Viele Fragen kommen hoch: Wo warst du wichtig und hast gekniffen? Wo hatte dich ein Mensch gebraucht und du hast 1000 „gute“ Gründe aufgeführt, warum du jetzt nicht kannst, warum du keine Zeit hast und sowieso schon überfordert bist. Oh ja, wenn es um Entschuldigungen geht, können wir so scharfsinnig sein wie ein Mathematik-Professor – und genau vorrechnen, warum es beim besten Willen nicht möglich war.
Sie kennen die Geschichte vom barmherzigen Samariter, der zu einem Wohltäter wird für einen, der brutal zusammengeschlagen am Straßenrand lag.
Sie wissen, dass ein Priester und ein Levit, beides fromme Männer, sehr schlecht dabei wegkommen.
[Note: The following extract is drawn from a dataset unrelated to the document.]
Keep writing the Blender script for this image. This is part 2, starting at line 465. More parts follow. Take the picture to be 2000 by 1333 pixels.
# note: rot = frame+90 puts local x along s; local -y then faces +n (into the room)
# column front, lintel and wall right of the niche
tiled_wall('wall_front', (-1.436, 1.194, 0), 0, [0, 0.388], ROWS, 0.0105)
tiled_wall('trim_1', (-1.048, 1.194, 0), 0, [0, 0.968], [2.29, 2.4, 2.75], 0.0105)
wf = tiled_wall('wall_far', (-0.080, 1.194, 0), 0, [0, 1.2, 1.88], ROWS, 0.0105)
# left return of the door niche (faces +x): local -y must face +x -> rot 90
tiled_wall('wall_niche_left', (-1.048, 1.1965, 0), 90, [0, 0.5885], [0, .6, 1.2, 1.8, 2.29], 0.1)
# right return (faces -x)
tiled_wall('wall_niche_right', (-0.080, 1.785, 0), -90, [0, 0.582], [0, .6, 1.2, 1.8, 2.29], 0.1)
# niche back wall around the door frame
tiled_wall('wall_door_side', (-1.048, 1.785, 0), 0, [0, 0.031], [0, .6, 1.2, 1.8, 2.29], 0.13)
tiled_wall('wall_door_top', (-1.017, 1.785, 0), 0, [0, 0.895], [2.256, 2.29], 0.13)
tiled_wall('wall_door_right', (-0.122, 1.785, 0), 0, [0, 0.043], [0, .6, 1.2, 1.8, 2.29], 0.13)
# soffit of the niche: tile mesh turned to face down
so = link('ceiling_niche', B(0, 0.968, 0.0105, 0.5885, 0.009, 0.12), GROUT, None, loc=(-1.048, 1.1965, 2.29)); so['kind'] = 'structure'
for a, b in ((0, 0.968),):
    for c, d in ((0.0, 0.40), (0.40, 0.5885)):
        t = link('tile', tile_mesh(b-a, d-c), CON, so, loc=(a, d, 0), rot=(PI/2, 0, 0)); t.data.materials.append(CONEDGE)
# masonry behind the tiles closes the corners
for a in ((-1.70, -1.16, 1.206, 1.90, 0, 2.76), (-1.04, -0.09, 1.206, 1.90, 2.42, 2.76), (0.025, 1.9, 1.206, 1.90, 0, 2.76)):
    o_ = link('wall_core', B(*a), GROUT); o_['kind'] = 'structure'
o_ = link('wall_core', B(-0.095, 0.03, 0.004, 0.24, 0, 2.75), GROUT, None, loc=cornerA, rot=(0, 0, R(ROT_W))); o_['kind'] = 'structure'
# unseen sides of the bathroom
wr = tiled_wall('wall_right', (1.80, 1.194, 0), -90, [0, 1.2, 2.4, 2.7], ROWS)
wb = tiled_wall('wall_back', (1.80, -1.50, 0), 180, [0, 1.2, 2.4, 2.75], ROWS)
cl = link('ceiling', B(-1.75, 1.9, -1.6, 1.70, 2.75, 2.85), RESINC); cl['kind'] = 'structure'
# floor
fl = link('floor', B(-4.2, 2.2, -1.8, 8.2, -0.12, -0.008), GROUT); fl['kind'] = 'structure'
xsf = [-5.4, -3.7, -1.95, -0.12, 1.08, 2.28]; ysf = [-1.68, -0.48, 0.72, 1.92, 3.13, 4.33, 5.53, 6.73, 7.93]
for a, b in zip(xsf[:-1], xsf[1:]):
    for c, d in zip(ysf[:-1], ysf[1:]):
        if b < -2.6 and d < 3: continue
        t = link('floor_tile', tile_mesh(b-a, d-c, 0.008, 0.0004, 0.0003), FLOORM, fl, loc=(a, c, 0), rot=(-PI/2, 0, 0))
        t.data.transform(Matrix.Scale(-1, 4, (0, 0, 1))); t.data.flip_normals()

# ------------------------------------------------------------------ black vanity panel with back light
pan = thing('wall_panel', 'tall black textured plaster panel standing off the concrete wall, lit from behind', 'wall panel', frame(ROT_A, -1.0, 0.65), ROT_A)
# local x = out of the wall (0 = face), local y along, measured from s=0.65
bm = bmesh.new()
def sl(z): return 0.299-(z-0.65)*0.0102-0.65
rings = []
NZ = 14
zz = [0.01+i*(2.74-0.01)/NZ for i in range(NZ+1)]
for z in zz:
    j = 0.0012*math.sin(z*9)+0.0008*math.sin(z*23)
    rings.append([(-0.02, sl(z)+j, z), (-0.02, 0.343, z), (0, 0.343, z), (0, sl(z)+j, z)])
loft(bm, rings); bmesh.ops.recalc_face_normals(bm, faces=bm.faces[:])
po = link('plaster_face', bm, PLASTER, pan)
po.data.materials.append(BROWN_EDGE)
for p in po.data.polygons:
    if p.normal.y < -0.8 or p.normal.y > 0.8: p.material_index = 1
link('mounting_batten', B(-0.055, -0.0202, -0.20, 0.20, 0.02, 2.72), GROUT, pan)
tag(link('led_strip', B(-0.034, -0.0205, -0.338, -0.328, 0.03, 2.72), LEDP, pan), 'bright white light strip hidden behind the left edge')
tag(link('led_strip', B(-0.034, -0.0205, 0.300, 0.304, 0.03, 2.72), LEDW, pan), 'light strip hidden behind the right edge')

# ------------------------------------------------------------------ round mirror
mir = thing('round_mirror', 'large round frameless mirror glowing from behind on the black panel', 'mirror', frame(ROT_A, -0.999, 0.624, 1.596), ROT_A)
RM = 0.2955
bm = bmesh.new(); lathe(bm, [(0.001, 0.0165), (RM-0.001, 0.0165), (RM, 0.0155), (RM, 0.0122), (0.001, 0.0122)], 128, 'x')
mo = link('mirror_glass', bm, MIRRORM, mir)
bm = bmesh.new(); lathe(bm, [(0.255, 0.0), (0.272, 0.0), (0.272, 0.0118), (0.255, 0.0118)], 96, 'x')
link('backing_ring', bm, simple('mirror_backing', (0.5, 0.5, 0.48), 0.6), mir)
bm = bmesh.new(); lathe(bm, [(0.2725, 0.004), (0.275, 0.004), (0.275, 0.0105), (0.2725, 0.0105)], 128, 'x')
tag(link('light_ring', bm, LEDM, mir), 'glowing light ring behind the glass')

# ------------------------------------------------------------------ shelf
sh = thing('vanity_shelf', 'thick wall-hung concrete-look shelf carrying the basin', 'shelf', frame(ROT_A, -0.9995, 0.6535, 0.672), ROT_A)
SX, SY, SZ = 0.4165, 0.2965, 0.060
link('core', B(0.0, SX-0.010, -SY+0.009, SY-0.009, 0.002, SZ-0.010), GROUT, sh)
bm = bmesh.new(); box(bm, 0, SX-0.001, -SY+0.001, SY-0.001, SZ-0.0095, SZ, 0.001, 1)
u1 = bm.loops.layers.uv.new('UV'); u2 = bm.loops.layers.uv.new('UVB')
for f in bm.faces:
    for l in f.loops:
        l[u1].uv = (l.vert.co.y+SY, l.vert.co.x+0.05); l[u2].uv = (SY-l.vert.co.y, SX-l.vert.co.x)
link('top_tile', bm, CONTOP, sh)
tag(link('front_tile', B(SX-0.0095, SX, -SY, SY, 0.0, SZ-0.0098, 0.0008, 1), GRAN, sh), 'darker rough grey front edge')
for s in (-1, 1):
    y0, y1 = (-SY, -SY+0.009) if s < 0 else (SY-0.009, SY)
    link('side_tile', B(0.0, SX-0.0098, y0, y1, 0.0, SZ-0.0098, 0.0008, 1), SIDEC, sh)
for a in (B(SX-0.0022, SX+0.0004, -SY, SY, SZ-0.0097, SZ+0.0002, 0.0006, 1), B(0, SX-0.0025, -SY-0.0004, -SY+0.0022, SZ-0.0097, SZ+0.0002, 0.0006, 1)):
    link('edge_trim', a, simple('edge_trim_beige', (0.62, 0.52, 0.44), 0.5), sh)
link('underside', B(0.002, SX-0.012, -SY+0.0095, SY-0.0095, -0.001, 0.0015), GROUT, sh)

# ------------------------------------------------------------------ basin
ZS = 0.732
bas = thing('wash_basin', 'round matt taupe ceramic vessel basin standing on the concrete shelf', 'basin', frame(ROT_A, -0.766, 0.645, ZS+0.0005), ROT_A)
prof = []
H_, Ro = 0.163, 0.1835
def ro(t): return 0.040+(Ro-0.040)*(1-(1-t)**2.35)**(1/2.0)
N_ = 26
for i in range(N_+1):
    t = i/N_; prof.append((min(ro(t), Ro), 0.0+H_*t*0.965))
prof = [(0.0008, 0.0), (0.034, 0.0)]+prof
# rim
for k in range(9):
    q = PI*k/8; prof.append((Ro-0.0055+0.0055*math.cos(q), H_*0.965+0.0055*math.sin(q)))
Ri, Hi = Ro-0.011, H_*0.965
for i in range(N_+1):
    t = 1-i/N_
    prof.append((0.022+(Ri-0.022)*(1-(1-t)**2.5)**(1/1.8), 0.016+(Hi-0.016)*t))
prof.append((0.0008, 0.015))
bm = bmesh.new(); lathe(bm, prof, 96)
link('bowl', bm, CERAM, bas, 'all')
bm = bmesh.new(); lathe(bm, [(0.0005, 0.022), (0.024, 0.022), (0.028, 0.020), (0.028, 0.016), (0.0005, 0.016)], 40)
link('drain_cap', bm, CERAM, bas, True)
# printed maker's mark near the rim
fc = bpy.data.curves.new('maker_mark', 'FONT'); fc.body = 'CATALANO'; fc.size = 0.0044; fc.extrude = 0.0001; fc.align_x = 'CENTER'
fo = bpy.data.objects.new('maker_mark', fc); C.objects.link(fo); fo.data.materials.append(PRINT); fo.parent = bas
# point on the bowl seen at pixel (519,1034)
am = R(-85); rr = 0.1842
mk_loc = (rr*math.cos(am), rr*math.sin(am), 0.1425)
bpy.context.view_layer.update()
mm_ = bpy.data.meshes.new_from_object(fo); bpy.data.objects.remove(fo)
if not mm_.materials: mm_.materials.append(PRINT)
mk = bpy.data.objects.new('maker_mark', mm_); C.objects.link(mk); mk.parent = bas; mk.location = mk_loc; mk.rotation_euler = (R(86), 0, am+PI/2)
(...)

Zurecht regen wir uns fürchterlich auf: „Wie kann man nur! Wie kann man nur an der Not eines Menschen vorbeigehen!“
Lassen Sie uns bitte ehrlich sein! Wir sind alle schon einmal vorbeigegangen.
Vielleicht sollte der eine in Jericho vor 300 Leuten einen bedeutenden Vortrag über die Nächstenliebe halten, über den Werteverfall in der Gesellschaft. Vielleicht hatte der andere Angst, dass die Bösewichte, die diesen Mann überfallen hatten, sich noch hinter dem Felsen versteckten und ihm womöglich auch den Schädel einschlagen würden, sein Handy und die Geldkarte klauen könnten. Oder, ganz verständlich: Schwiegermutter feierte ihren 70. Geburtstag, und die würde mit Sicherheit kein Verständnis haben, wenn er zu spät zum Empfang kommt.
Zwei fromme Männer gehen – mit guten Gründen – vorbei. Manchmal, wenn ich unsere Kirchengemeinden betrachte, dann frage ich mich: Sind wir eigentlich noch ganz nah dran an den Menschen, an dem, was sie zutiefst suchen? Lassen wir uns erreichen von dem, was einer alles auf dem Herzen hat, von einem stummen Hilfeschrei, von der verborgenen Not, die ihn quält?
Oder sind wir so eingespannt in alle möglichen Aktivitäten, mit unserem bunten und breit gefächerten Veranstaltungsprogramm, mit dem Betrieb, der laufen soll und laufen muss, dass für den einen, der uns braucht, gar keine Kraft und keine Zeit mehr bleibt?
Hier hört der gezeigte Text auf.